Contrast Sweet and Sour Grapes.
Indexes:
- Anti-Intellectualism: For when knowledge and education are undesirable.
Tropes:
- Age Without Youth: You gain immortality but you still grow older until you're too decrepit to function anymore, then you'll be praying for death.
- Ambition Is Evil: Trying to make your wishes come true will turn you to the dark side.
- Attractiveness Discrimination: Your looks will get you discriminated against regardless if you're gorgeous or butt ugly.
- Beauty Breeds Laziness: Being beautiful result in a poor work ethic.
- Beauty Is Bad: Being beautiful will make you a bad person.
- Be Careful What You Wish For: Your wish coming true could spell disaster.
- Best of All Possible Worlds: Attempts to improve your reality creates more problems.
- Beware the Superman: Superpowers bring about disaster rather than justice and order.
- Blessed with Suck: This awesome gift will only worsen your life.
- Brainless Beauty: If beauty doesn't make you bad, it'll only make you stupid.
- Butterfly of Doom: Changing anything in the past, no matter how small, will create a Bad Future.
- Came Back Wrong: You brought your beloved back from the dead... except they're no longer the same person you knew.
- Celebrity Is Overrated: Fame isn't all it's cracked up to be.
- Compensating for Something: When the use of Bigger Is Better reveals insecurity about a certain "aspect" of your body.
- Death Takes a Holiday: Turns out death is a necessary evil.
- Deconstruction: The whole purpose of this story is to show how your desires coming true would play out in real life.
- Dreaded Kids' Table: It's better to savor your youth instead of trying to grow up too quickly.
- Dumb Is Good: It's better to remain a simpleton since intelligence makes you a Jerkass.
- Evil Luddite: Trying to remove "evil technology" makes you the evil one.
- Fantastic Aesop: A very common variant of this trope is a moral lesson warning against the use of nonexistent technology or magic, such as using time travel to fix your problems.
- "Flowers for Algernon" Syndrome: The improvements you obtain will eventually be reverted, sometimes for the best.

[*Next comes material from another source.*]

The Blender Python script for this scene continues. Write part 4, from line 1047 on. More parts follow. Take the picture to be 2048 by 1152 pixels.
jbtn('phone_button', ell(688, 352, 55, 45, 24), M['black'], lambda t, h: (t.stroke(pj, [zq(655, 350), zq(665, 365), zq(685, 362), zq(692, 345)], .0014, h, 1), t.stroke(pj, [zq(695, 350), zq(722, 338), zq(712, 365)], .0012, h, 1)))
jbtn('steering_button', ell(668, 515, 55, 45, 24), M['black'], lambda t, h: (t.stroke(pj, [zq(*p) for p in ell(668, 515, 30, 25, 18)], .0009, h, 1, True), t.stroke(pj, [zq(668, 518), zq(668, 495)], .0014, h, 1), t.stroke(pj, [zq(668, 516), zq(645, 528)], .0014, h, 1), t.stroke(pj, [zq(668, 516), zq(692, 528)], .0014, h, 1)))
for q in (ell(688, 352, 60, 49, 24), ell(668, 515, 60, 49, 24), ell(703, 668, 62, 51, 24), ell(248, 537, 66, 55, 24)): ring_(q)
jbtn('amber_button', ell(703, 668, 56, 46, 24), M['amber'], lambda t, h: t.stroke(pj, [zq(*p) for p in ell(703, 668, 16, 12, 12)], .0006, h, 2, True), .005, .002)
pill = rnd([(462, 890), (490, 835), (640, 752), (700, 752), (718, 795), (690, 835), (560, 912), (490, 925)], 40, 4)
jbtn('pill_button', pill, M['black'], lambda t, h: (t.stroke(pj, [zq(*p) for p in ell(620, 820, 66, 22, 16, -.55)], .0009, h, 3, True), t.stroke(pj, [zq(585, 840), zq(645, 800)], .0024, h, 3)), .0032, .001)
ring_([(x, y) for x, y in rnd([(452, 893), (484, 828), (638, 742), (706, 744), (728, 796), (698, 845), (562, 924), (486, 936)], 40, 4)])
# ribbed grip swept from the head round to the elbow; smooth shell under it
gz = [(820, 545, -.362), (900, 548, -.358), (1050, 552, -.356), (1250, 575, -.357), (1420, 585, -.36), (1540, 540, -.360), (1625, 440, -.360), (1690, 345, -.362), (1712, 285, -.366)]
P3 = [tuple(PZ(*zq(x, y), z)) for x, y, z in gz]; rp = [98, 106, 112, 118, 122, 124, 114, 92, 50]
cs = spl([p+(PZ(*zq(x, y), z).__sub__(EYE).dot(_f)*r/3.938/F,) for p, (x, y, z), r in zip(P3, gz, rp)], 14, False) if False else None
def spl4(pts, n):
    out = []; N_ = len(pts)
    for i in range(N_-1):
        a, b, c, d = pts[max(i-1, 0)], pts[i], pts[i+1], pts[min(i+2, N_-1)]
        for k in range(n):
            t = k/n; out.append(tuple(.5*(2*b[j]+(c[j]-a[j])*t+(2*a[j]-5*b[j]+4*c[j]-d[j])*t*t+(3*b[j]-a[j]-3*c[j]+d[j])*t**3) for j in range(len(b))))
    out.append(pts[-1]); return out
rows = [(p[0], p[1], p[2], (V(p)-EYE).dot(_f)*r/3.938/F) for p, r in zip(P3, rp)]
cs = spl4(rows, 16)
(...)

- God for a Day: Status as a deity proves to be too much responsibility and absolute power corrupts.
- Good Needs Evil: If you remove evil then how can we know what good is?
- Hitler's Time Travel Exemption Act: Trying to go back in time to prevent a tragedy from happening proves to make things worse.

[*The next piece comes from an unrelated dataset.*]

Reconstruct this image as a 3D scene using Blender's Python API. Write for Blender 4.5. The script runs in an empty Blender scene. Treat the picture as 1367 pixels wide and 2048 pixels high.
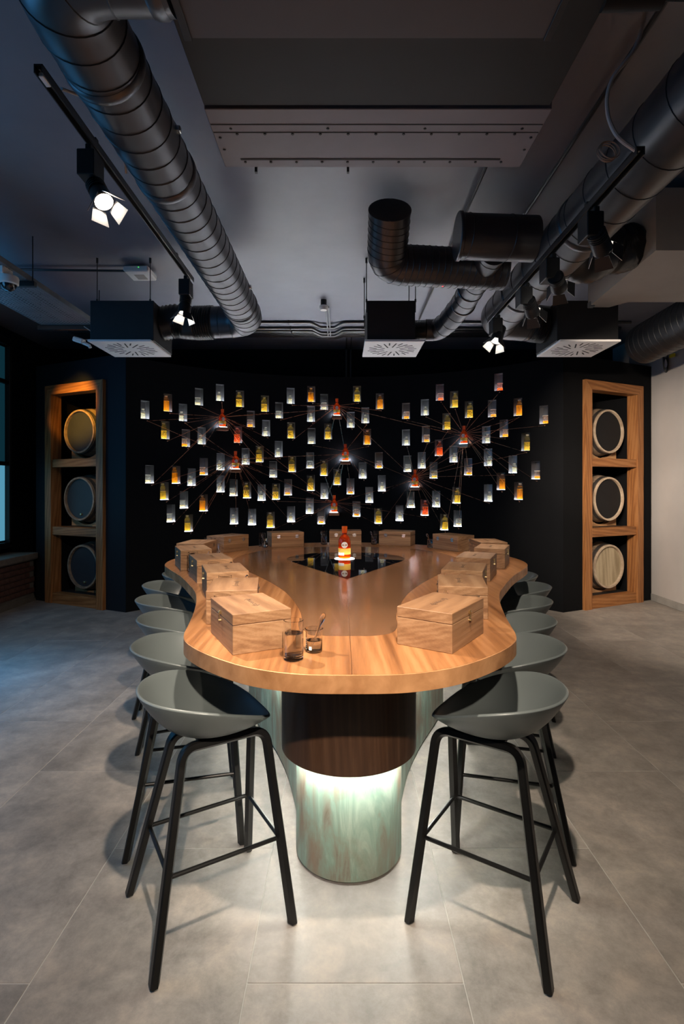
import bpy, bmesh, math, random
from mathutils import Vector, Matrix
from math import sin, cos, pi, radians, atan2, sqrt

random.seed(7)
sc = bpy.context.scene
COL = sc.collection

# ------------------------------------------------------------------ camera
CAM_H, F_PX, CX, HY = 1.6, 1060.0, 683.5, 975.0      # principal column / horizon row of the 1367x2048 frame
cam_d = bpy.data.cameras.new('camera')
cam_d.sensor_fit = 'HORIZONTAL'
cam_d.sensor_width = 36.0
cam_d.lens = 36.0 * F_PX / 1367.0
cam_d.shift_y = (HY - 1024.0) / 1367.0
cam_d.clip_start = 0.05
cam = bpy.data.objects.new('camera', cam_d)
cam.location = (0, 0, CAM_H)
cam.rotation_euler = (pi / 2, 0, 0)
COL.objects.link(cam)
sc.camera = cam

# ------------------------------------------------------------------ world, exposure
w = bpy.data.worlds.new('world')
sc.world = w
w.use_nodes = True
w.node_tree.nodes['Background'].inputs[0].default_value = (0.10, 0.13, 0.20, 1)
w.node_tree.nodes['Background'].inputs[1].default_value = 0.05
sc.view_settings.view_transform = 'Standard'
sc.view_settings.look = 'None'
sc.view_settings.gamma = 1.0
sc.view_settings.use_curve_mapping = False
sc.view_settings.exposure = 0.0
sc.cycles.use_denoising = True
sc.cycles.max_bounces = 10
sc.cycles.diffuse_bounces = 5
sc.cycles.glossy_bounces = 4
sc.cycles.transmission_bounces = 8
sc.cycles.transparent_max_bounces = 24
sc.cycles.sample_clamp_indirect = 3.0
sc.cycles.sample_clamp_direct = 12.0
sc.cycles.blur_glossy = 0.6


def area_light(name, loc, direction, sx, sy, power, color):
    d = bpy.data.lights.new(name, 'AREA')
    d.shape = 'RECTANGLE'
    d.size, d.size_y, d.energy, d.color = sx, sy, power, color
    o = bpy.data.objects.new(name, d)
    o.location = loc
    o.rotation_euler = Vector(direction).to_track_quat('-Z', 'Y').to_euler()
    COL.objects.link(o)
    return o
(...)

- I Just Want to Be Normal: Special powers prove to be too overwhelming to deal with.
- Immortal Procreation Clause: Obtaining immortality strips you of your fertility.
- Immortality Immorality: Obtaining immortality requires resorting to unethical means to achieve it.
- Intelligence Equals Isolation: If you're smarter than your peers, nobody will want to be around you.
- In with the In Crowd: If you win the approval of the popular crowd, you'll lose old friends and become a Jerkass.
- Knight in Sour Armor: You know your job isn't easy, but you keep trying anyway, despite how cruel the world can be.
- Lonely at the Top: Obtaining money and power will cost you the love of your old friends.
- Midas Touch: A character gains the ability to turn anything into something of superficial value just by touching it, but the drawbacks of the power soon manifest.
- A Mind Is a Terrible Thing to Read: The ability to read minds is better left unused since it leads you to learn some dark secrets.
- Misery Builds Character: It's better for you to obtain success through suffering rather having it easy.
- Muscles Are Meaningless: Having big muscles won't make you strong.
- Necessary Fail: That embarrassing blunder you committed or that horrific tragedy that happened is needed for something good to happen.
- No Good Deed Goes Unpunished: When trying to be a Good Samaritan gets you into trouble.
- Not Quite Forever: Wanting something to last forever is just never so.
- Obsessively Normal: The desire to be normal may cause you to mistreat/hate all who don't conform to your idea of normalcy.
- Perfection Is Static: Achieving perfection means abandoning all possibility of interesting variables or development, as any change would result in imperfection.
- The Perils of Being the Best: Being The Ace has many prices to pay.
- Popular Is Dumb: Once you're popular with your peers, your IQ will decrease.
- Popular Is Evil: Popularity corrupts people, so it’s better to be a loser.
- Power at a Price: Use of superpowers requires having to sacrifice something in exchange.
- Prescience Is Predictable: Knowing what's gonna happen in the future makes life boring.
- Prestige Peril: Positions of privilege put your life in danger (or at least make it miserable).
- Pygmalion Snap Back: It's not a good idea to change a person into something they're not.
- Refreshingly Normal Life-Choice: The Action Hero prefers living like a Muggle.
- So Beautiful, It's a Curse: Being beautiful causes you misery.
- Vengeance Feels Empty: Getting your revenge makes your life feel meaningless.
- Victory Is Boring: A character succeeds, but doesn't know what to do afterwards.
- Volatile Second Tier Position: Turns out that prestigious second-from-the-top job you wanted is worse than any other in the workplace.
- Wanting Is Better Than Having: Once you've gotten all that you've wanted, life becomes boring and unrewarding.
- We Want Our Idiot Back!: The characters want an idiot among their group to be back.
- We Want Our Jerk Back!: The Jerkass character proves to be worse off when nice than when an asshole.
- Who Wants to Live Forever?: Immortality has boring as well as heartbreaking consequences to it.
- With Great Power Comes Great Responsibility: When you have superpowers, using them for anything other than helping others never works out.
- Yank the Dog's Chain: Don't expect to permanently keep your good fortune, you won't have it for very long.